Prerequisites for certified Lotus instructor (CLI) status include a year's technical training experience and three months' Lotus product experience. CLI candidates should allow at least three months, and up to one year for higher instructor certification.

Microsoft certified trainers are required to be Microsoft certified systems engineers or equivalent.

Certified Novell instructor (CNI) candidates must be certified Novell engineers (CNE) and have at least one year's experience teaching adults in a classroom. Master CNIs must have been CNIs for at least two years and hold master CNE certification.

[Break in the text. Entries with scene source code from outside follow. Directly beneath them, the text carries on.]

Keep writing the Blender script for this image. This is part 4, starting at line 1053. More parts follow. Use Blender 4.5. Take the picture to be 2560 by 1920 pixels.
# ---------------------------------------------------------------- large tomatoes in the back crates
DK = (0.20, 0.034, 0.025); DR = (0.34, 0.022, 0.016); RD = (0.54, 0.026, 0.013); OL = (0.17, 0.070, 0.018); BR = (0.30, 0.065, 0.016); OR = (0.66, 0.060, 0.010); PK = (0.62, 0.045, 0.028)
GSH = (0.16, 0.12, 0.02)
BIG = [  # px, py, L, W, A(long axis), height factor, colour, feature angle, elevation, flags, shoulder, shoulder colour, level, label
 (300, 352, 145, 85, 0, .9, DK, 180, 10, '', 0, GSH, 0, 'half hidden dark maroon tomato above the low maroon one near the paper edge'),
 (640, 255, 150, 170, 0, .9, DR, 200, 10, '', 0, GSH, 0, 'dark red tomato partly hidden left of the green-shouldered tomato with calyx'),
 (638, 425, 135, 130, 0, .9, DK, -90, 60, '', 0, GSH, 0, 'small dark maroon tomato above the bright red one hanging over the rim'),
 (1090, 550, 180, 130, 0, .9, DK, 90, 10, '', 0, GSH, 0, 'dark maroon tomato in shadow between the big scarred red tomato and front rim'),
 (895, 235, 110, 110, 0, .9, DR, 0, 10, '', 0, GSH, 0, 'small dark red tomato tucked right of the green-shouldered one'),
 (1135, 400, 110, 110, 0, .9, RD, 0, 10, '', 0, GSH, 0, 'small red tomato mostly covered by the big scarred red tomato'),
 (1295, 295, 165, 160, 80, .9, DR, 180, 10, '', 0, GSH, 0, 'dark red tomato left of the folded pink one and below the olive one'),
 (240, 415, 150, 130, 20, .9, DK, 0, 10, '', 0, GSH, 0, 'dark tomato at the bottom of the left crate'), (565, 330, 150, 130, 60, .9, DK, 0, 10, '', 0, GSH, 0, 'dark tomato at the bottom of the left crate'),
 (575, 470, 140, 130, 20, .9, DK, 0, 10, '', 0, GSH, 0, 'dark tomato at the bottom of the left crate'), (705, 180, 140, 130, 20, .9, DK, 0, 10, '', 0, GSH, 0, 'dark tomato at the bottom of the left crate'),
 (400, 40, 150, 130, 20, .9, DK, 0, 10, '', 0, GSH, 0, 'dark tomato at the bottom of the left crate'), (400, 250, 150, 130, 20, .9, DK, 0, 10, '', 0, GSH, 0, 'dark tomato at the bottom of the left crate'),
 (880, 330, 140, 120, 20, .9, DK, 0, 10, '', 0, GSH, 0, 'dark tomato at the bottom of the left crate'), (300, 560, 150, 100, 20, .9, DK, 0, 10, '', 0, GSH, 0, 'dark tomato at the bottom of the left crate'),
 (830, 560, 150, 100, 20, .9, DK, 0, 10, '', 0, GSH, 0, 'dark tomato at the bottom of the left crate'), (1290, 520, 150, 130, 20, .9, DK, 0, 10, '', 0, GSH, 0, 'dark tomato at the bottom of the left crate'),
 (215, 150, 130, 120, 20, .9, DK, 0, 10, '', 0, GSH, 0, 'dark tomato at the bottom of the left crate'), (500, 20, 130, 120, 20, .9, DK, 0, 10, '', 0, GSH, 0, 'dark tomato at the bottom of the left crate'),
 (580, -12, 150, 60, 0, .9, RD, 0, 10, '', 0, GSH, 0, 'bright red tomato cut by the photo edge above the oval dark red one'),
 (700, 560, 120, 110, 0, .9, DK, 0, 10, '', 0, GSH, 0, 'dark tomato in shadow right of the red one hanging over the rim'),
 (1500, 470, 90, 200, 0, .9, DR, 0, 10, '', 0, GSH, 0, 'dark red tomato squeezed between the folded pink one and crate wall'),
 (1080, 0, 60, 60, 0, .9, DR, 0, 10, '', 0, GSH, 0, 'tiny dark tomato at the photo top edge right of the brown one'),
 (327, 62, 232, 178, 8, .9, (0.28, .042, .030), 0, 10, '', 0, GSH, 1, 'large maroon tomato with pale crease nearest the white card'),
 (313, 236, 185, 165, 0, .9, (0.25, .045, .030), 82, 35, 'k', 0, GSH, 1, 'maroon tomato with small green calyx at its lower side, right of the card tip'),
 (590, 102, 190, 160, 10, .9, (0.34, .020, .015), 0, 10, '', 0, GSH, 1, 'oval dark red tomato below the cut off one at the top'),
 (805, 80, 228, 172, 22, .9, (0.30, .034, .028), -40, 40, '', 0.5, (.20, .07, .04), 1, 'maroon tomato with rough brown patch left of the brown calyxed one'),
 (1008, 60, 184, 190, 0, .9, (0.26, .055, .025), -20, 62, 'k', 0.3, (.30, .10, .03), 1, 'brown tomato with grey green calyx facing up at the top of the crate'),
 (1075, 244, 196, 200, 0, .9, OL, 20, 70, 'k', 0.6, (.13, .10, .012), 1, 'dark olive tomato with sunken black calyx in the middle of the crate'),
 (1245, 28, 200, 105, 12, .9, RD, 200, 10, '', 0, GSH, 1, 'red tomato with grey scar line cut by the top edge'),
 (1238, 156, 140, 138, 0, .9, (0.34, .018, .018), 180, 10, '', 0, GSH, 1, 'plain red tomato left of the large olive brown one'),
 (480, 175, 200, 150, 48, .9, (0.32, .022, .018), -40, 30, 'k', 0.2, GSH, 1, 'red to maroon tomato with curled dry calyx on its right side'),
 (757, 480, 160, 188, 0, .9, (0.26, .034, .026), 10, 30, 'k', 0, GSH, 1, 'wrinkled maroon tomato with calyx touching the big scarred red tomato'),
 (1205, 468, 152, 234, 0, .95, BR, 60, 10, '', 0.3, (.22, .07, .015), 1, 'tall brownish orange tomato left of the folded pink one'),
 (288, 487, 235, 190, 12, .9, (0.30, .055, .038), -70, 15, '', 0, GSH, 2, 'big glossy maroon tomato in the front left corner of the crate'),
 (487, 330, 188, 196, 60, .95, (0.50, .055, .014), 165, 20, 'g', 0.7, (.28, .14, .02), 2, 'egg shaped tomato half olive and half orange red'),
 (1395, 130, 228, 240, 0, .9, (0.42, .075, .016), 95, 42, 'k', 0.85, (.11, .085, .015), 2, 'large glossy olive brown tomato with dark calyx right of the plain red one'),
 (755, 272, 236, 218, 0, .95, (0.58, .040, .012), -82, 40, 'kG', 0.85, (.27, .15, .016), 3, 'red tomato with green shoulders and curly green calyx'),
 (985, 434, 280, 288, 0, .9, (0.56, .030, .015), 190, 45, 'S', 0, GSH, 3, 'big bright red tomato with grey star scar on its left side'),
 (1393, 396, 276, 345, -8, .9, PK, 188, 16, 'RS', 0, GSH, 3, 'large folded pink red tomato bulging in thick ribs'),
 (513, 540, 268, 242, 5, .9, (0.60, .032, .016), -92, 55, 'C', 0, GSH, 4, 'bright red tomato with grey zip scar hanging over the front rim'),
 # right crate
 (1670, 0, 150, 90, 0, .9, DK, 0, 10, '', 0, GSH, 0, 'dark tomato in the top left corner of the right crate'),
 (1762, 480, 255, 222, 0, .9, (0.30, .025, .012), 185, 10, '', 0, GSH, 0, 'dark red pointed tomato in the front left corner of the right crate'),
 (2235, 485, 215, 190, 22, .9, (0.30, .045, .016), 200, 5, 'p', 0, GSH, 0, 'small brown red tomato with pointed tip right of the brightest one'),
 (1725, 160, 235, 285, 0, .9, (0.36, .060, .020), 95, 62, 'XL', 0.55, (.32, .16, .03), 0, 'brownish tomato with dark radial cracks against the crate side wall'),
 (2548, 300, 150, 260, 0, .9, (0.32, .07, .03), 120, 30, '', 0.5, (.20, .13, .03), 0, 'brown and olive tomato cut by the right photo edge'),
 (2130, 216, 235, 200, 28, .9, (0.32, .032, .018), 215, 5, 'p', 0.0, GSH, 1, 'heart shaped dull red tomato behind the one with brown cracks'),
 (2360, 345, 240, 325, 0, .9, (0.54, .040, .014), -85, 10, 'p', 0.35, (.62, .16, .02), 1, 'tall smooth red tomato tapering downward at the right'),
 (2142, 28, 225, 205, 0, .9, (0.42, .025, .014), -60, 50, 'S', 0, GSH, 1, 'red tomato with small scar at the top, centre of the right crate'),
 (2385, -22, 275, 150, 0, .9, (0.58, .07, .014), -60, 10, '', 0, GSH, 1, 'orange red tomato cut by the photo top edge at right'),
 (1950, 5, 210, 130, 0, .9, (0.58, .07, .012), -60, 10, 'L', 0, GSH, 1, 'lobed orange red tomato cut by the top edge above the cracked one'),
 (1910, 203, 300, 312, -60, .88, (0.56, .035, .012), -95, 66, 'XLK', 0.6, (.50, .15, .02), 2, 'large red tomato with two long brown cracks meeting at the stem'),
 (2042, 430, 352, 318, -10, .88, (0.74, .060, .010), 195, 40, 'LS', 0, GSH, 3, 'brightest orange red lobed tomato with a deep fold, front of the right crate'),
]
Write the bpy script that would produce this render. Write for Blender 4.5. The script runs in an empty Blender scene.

A good first step is to obtain certified technical trainer certification (CTT), developed by the Chauncey Group using input from suppliers including Novell, Adobe, Autodesk, Netscape, Microsoft and Oracle. CTT certification meets the presentation skills requirement for these suppliers' instructor certification programmes.

Where is it used?

Many IT suppliers outsource their training to authorised partners. You can also work as an independent freelance trainer.

Not to be confused with

Sweaty old sports shoes.

Few people know that

Novell says you should avoid saying "OK" at the end of a sentence to ask for confirmation of each idea. Got that? Continually adjusting your hair, playing with things in your pockets and laughing nervously are other things to avoid.

What is coming up?

Just-in-time training delivered to the user's desktop, rather than structured formal training.

Find out more

Details of Microsoft, Novell and other suppliers' certified trainer schemes are on their Web sites. See also www.iitt.org.uk, the Industrial Society International Board of Standards for Training, Performance and Instruction's www.ibstpi.org and the US-based Association of Information Technology Trainers' www.itrain.org.

Rates of pay

From £25,000 to £35,000 for teaching supplier certification courses or languages. For more specialised skills or combinations of skills (software development and telephony, for example) rates can be much higher.